Agenda: What Is Knowledge?

BBC World Service

September 16, 6.30pm repeated September 17, 7.30am

This week’s Agenda confronts Professor Felipe Hernandez Armesto, Professor Diane Middlebrook and Claire Fox with the question: “What is knowledge?” Initially, each of the participants in the debate approaches the problem from his or her own angle. Professor Hernandez Armesto is concerned with distinguishing between know-ledge and truth; Professor Middlebrook, professor of literature at Stanford University, California, is keen on the notion of “adjudication” - “the personal nexus through which the information is passing”; while Claire Fox, of the Institute of Ideas, looks at the question of knowledge in the light of recent debates in this country about the status of certain academic disciplines and courses.
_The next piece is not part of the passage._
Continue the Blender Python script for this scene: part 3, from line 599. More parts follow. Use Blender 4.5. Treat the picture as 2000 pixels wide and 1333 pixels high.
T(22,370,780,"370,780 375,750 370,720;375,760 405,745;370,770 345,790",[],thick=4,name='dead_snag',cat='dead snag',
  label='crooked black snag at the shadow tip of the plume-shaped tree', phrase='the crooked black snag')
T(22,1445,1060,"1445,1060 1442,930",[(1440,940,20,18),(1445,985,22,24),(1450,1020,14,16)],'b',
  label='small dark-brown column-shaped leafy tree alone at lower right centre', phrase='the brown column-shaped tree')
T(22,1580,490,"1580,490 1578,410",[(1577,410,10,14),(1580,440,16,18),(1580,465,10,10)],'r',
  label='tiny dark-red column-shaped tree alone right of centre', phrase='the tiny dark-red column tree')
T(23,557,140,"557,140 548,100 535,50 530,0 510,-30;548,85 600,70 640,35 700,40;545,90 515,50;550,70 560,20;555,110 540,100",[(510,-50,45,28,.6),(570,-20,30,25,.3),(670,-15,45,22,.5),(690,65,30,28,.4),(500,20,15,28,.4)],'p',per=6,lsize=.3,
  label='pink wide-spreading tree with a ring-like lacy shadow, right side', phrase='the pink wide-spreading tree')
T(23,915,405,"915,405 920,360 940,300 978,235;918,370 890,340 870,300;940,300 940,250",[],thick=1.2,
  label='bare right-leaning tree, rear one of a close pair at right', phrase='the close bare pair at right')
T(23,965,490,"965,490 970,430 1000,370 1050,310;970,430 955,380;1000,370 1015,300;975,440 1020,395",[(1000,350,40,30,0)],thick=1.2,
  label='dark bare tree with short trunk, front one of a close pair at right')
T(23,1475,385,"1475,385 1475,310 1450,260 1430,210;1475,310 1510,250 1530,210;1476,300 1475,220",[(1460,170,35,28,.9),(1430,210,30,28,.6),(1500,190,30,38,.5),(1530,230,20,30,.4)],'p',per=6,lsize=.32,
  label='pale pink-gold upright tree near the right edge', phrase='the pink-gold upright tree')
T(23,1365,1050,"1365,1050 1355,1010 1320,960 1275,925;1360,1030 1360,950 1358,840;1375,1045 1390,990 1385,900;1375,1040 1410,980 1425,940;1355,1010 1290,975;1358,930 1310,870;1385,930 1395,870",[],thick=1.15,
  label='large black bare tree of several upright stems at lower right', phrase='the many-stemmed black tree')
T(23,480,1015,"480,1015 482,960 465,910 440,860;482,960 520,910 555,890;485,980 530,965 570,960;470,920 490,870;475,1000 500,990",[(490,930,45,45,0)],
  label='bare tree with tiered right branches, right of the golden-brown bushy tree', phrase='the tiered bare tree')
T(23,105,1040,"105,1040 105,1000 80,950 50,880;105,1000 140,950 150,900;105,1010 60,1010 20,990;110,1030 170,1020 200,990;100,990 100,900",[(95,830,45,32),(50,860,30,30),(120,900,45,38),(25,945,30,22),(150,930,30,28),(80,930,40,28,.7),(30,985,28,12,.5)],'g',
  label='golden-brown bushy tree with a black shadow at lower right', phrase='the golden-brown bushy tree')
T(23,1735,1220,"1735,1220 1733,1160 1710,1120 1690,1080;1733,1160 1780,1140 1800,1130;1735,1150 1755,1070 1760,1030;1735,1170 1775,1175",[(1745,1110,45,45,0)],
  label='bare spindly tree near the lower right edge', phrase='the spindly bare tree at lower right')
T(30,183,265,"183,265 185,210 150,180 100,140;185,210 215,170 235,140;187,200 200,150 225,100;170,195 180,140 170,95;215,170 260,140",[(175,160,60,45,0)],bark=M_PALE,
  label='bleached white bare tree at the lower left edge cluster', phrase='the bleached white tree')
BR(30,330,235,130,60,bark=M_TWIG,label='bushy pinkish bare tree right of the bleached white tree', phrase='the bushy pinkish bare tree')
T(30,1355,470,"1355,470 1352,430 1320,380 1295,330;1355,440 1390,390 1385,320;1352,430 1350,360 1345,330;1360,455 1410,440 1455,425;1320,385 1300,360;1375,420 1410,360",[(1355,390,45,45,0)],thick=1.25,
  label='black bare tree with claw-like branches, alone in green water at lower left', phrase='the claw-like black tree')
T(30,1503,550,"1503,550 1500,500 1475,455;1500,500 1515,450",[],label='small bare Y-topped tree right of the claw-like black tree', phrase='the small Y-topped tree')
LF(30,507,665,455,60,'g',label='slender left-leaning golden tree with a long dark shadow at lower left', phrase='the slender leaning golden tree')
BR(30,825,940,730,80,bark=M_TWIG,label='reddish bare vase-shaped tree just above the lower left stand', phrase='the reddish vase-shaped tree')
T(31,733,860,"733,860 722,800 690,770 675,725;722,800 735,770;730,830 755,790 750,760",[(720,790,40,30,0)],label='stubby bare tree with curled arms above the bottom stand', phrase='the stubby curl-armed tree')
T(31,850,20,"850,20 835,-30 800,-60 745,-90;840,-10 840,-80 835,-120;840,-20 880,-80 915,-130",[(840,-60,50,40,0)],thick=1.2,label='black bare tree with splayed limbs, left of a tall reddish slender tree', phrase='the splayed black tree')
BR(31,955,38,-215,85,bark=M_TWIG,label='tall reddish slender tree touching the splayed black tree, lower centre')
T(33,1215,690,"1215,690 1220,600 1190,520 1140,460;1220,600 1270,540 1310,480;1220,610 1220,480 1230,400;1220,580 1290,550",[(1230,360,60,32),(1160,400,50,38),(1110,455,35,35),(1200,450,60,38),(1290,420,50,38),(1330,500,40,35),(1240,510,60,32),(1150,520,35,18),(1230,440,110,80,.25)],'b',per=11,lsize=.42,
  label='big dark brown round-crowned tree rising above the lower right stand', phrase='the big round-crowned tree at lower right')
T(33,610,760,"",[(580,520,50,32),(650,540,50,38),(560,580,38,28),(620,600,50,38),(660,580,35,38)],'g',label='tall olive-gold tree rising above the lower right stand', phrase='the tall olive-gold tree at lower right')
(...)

Is the distinction between knowledge and information or skills becoming blurred?

Eventually, the participants move towards some kind of consensus about the danger of relativity: for Fox, this means the idea that all “knowledges” are equally valid and that a university degree in cookery is just as good as one in philosophy. For Hernandez Armesto, the danger is a postmodern belief in the relativity of truth: “uncertainty has been the dogma of our times”.

Not surprisingly, the discussion ends with no answer to the original query, but a lot of new questions. Perhaps that’s what knowledge is all about.

* Another voice, TES, page 20

BREAK UP

Channel 4

Wednesdays, from September 209-10pm

Jealousy may be one cause of divorce, but envy is often an outcome, as the first part of this new documentary series from Channel 4 demonstrates.

Jane and Graham are breaking up and, as far as Jane can see, Graham is getting by far the better deal, with a new woman in his life and no responsibility for the children.

“He gets to do all the nice things and I get the homework and the disciplining,” she says in one of the mediation sessions that form the subject of this and the other three films.

The argument of the series is that, in divorce, mediation is usually less painful than litigation. It is also more likely to take the children’s interests into account.